>> Start INFORMATION SHOWN
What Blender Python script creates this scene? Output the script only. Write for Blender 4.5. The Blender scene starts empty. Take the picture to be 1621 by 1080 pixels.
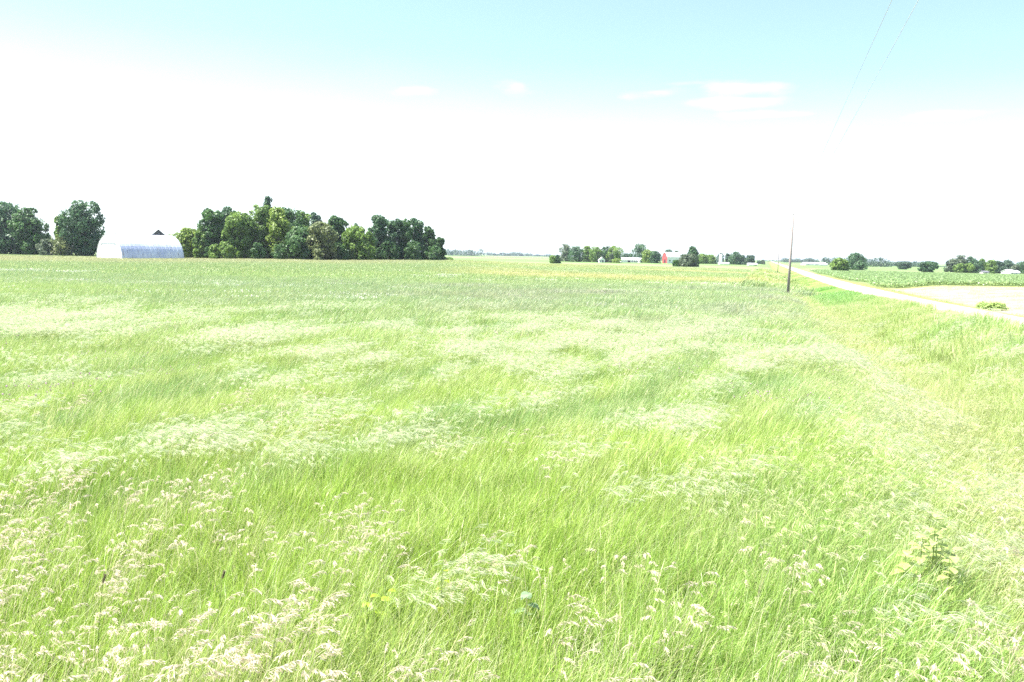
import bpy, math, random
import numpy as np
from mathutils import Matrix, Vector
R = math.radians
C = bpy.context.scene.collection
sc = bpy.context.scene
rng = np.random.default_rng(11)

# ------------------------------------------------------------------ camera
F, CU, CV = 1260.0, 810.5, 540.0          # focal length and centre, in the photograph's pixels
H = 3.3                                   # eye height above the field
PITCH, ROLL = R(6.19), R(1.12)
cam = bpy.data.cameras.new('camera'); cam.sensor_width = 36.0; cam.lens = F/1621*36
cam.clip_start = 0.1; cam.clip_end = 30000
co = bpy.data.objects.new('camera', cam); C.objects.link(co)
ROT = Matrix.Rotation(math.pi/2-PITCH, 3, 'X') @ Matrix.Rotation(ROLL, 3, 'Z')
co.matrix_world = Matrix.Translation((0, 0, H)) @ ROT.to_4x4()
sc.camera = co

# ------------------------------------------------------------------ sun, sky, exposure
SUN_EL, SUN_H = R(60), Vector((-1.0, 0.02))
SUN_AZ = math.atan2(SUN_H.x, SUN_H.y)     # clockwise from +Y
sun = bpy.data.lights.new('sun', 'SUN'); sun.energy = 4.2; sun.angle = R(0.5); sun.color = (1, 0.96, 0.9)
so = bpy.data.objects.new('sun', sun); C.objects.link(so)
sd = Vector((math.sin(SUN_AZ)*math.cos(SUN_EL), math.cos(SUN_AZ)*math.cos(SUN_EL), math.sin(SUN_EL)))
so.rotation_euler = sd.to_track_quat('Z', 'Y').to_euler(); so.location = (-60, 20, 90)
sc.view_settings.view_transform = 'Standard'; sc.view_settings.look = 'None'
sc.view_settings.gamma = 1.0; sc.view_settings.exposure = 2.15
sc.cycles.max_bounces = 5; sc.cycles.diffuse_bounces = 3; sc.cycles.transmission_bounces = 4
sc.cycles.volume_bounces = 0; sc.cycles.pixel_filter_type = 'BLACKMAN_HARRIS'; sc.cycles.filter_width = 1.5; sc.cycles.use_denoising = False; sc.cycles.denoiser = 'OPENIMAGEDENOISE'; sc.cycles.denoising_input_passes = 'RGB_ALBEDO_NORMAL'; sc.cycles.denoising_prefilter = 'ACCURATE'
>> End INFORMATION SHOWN
→ WHAT TO WORK ON:
Set the listing down in full and exactly. Pictures within it should not appear in the copy.

→ WORKED SOLUTION:
What Blender Python script creates this scene? Output the script only. Write for Blender 4.5. The Blender scene starts empty. Take the picture to be 1621 by 1080 pixels.
import bpy, math, random
import numpy as np
from mathutils import Matrix, Vector
R = math.radians
C = bpy.context.scene.collection
sc = bpy.context.scene
rng = np.random.default_rng(11)

# ------------------------------------------------------------------ camera
F, CU, CV = 1260.0, 810.5, 540.0          # focal length and centre, in the photograph's pixels
H = 3.3                                   # eye height above the field
PITCH, ROLL = R(6.19), R(1.12)
cam = bpy.data.cameras.new('camera'); cam.sensor_width = 36.0; cam.lens = F/1621*36
cam.clip_start = 0.1; cam.clip_end = 30000
co = bpy.data.objects.new('camera', cam); C.objects.link(co)
ROT = Matrix.Rotation(math.pi/2-PITCH, 3, 'X') @ Matrix.Rotation(ROLL, 3, 'Z')
co.matrix_world = Matrix.Translation((0, 0, H)) @ ROT.to_4x4()
sc.camera = co

# ------------------------------------------------------------------ sun, sky, exposure
SUN_EL, SUN_H = R(60), Vector((-1.0, 0.02))
SUN_AZ = math.atan2(SUN_H.x, SUN_H.y)     # clockwise from +Y
sun = bpy.data.lights.new('sun', 'SUN'); sun.energy = 4.2; sun.angle = R(0.5); sun.color = (1, 0.96, 0.9)
so = bpy.data.objects.new('sun', sun); C.objects.link(so)
sd = Vector((math.sin(SUN_AZ)*math.cos(SUN_EL), math.cos(SUN_AZ)*math.cos(SUN_EL), math.sin(SUN_EL)))
so.rotation_euler = sd.to_track_quat('Z', 'Y').to_euler(); so.location = (-60, 20, 90)
sc.view_settings.view_transform = 'Standard'; sc.view_settings.look = 'None'
sc.view_settings.gamma = 1.0; sc.view_settings.exposure = 2.15
sc.cycles.max_bounces = 5; sc.cycles.diffuse_bounces = 3; sc.cycles.transmission_bounces = 4
sc.cycles.volume_bounces = 0; sc.cycles.pixel_filter_type = 'BLACKMAN_HARRIS'; sc.cycles.filter_width = 1.5; sc.cycles.use_denoising = False; sc.cycles.denoiser = 'OPENIMAGEDENOISE'; sc.cycles.denoising_input_passes = 'RGB_ALBEDO_NORMAL'; sc.cycles.denoising_prefilter = 'ACCURATE'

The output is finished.